Auch die Taten auf den U-Bahnhöfen zeigen: Videoüberwachung schreckt nicht ab. Alle Berliner U-Bahnhöfe, fast alle Busse und 80 % der Straßenbahnen sind videoüberwacht. Taten verhindert haben sie bisher nicht. Aber sie haben in vielen Fällen zu einem schnelleren Aufklären der Taten geführt. Jedoch bestreitet auch niemand, dass das Überwachen von kritischer Infrastruktur in Ordnung ist. Uns geht es um die Verhinderung der Überwachung von öffentlichen Plätzen und Straßen.

Und: Man wird niemals alles überwachen können – es sei denn, man will in der Tat den Überwachungsstaat. Ein Blick nach London zeigt es. Die Videoüberwachung dort wurde eingeführt, um Terror zu verhindern. Genutzt wird sie, um Falschparker zu verfolgen. Man zoomt die Kennzeichen ran und schreibt dann die Tickets.

Was also ist die Alternative?

Die beste, aber eben auch langfristigere Alternative ist es, dem Terror den Boden zu entziehen. Mit Vermögensabschöpfung, mit einer starken und wirksamen Entwicklungshilfe und mit Bildung und Chancen für die Menschen in den Regionen, die vom Terror am meisten bedroht sind. Das sind insbesondere die Staaten des Nahen und Mittleren Ostens, aber auch Staaten wir Afghanistan und Pakistan oder Staaten auf dem afrikanischen Kontinent. Chancen und Gerechtigkeit für die Menschen, Zukunftsperspektiven und faire Behandlung führen langfristig dazu, dass den Terrorpaten der Boden entzogen wird. Menschen, die für sich eine Zukunft sehen, sprengen sich nicht in die Luft.

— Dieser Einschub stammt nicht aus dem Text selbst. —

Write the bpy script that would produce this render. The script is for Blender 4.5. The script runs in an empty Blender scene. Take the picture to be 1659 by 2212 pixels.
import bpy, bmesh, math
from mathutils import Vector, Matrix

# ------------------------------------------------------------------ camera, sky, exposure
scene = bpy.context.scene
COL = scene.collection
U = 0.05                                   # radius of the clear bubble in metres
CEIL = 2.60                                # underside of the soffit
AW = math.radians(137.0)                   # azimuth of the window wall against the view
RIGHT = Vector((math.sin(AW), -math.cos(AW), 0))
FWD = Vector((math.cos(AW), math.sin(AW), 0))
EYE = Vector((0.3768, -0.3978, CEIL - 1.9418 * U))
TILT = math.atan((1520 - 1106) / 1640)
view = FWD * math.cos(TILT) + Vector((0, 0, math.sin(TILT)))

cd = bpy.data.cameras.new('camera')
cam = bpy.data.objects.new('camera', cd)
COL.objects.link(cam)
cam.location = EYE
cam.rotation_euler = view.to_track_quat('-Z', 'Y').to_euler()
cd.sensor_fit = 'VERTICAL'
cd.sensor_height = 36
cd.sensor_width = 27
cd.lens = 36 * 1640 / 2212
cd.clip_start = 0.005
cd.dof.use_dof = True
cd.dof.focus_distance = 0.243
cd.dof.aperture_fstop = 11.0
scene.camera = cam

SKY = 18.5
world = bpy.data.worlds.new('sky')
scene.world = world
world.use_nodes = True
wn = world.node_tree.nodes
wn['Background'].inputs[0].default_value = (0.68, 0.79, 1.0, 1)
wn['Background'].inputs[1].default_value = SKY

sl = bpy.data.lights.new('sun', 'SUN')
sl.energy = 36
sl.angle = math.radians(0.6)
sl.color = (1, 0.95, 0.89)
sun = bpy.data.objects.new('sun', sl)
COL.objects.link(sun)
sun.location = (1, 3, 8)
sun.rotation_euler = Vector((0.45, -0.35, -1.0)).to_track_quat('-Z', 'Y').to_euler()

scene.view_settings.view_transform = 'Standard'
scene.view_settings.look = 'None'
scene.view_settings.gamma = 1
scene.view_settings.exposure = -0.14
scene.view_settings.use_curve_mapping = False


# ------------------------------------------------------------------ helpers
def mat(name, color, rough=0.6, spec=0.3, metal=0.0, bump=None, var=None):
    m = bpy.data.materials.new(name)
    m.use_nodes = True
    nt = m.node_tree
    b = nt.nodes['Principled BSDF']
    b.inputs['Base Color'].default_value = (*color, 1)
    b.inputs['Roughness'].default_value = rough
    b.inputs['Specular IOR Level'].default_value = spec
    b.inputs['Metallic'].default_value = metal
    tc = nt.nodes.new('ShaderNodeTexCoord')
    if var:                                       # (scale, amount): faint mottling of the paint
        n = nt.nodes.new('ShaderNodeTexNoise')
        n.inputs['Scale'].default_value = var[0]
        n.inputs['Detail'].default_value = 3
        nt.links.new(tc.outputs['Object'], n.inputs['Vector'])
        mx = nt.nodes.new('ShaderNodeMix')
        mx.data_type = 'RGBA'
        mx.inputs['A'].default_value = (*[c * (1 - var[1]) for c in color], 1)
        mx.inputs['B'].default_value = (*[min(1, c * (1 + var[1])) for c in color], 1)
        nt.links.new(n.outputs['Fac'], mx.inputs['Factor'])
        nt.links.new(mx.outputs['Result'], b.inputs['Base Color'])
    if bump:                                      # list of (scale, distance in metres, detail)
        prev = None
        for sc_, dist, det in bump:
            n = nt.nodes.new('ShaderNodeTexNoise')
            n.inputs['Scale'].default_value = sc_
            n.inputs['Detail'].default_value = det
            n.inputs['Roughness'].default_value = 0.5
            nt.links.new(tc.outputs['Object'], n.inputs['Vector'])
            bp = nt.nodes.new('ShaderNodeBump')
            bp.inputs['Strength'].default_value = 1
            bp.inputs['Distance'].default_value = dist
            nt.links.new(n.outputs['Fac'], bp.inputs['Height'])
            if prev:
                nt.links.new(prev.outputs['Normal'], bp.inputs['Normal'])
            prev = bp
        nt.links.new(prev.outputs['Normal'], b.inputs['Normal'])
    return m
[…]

Auch für Deutschland gilt: Chancen und Bildung insbesondere für die junge Generation, insbesondere für die Menschen, die zu uns gekommen sind und unsere Hilfe benötigen.

Für Berlin gilt auch: Menschen verhindern Straftaten. Wenn wir dazu kommen, dass wir auf den U-Bahnhöfen wieder Sicherheitspersonal der BVG haben und wenn wir endlich den Abbau der Polizei in Berlin stoppen – was die neue Regierungskoalition will – damit wir wieder Polizeibeamte auf der Straße haben, die den Menschen tatsächliche Sicherheit geben können, wenn wir es dann noch schaffen, unsere Polizei gut und solide auszubilden und auszustatten, dann haben wir deutlich mehr erreicht, als nur Kameras in der Stadt aufzuhängen.

Die Forderung nach mehr Videoüberwachung ist der hilflose Versuch von Politikern, ihre eigene Unzulänglichkeit, ihre Unwissenheit und ihren Handlungsdrang zu befriedigen. Mehr nicht!